Che giornate! E’ bene che lo sappiate: questa è stata la scelta più difficile della mia vita. Non ci è voluto tanto tempo, ne abbiamo parlato a Londra e in Italia forse per tre o quattro settimane al massimo… ma le spinte e le controspinte erano fortissime.
Da un lato la mia vita, il mio tran tran, la mia carriera, un lavoro che amo moltissimo in un’azienda che mi ha dato la possibilità di crescere e di occuparmi di cose assolutamente strabilianti… un giorno magari parlerò nel blog di tutte le cose che ho imparato sulla diversità nei luoghi di lavoro (e non solo – tema molto affascinante!) in questi anni.
Dall’altro il senso del servire, del rendere quello che si è avuto in precedenza…. L’Italia mi ha dato tutto: la mia cultura, la formazione, la possibilità di crescere.
Ma se non fossi stato tre anni all’estero probabilmente non avrei fatto questo passo: vedere le cose da fuori non ti fa indignare di meno, semmai di più! Il confronto così concreto e tangibile tra il tuo paese e la nuova realtà nella quale vivi ti dimostra che le cose possono andare diversamente, che i problemi possono essere gestiti diversamente, che un altro modo esiste, ed è lì a portata di mano, concreto, reale.
E allora non è una condizione che fatalisticamente dobbiamo accettare, quella italiana. Non è essere idealisti e pazzi voler cambiare le cose. Se altri lo fanno lo possiamo fare pure noi. A condizione che qualcuno se ne faccia carico. Quindi Ivan smettila di lagnarti e fai qualcosa.

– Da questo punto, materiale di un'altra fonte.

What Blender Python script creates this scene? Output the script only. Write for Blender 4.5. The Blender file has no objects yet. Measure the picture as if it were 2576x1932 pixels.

Questo mi sono detto, quando ho accettato questa sfida.
Poi magari avrò torto e me ne tornerò al mio lavoro a Londra o a chissà dove. Ma succederà dopo averci provato sul serio. E sarà comunque con la stessa passione di prima. La mia, e quella stessa incredibile passione che ho letto nelle vostre mail e nei vostri sms, di ieri e di oggi.
Più ci penso e più me ne convinco. Io partecipo. Sì, partecipo.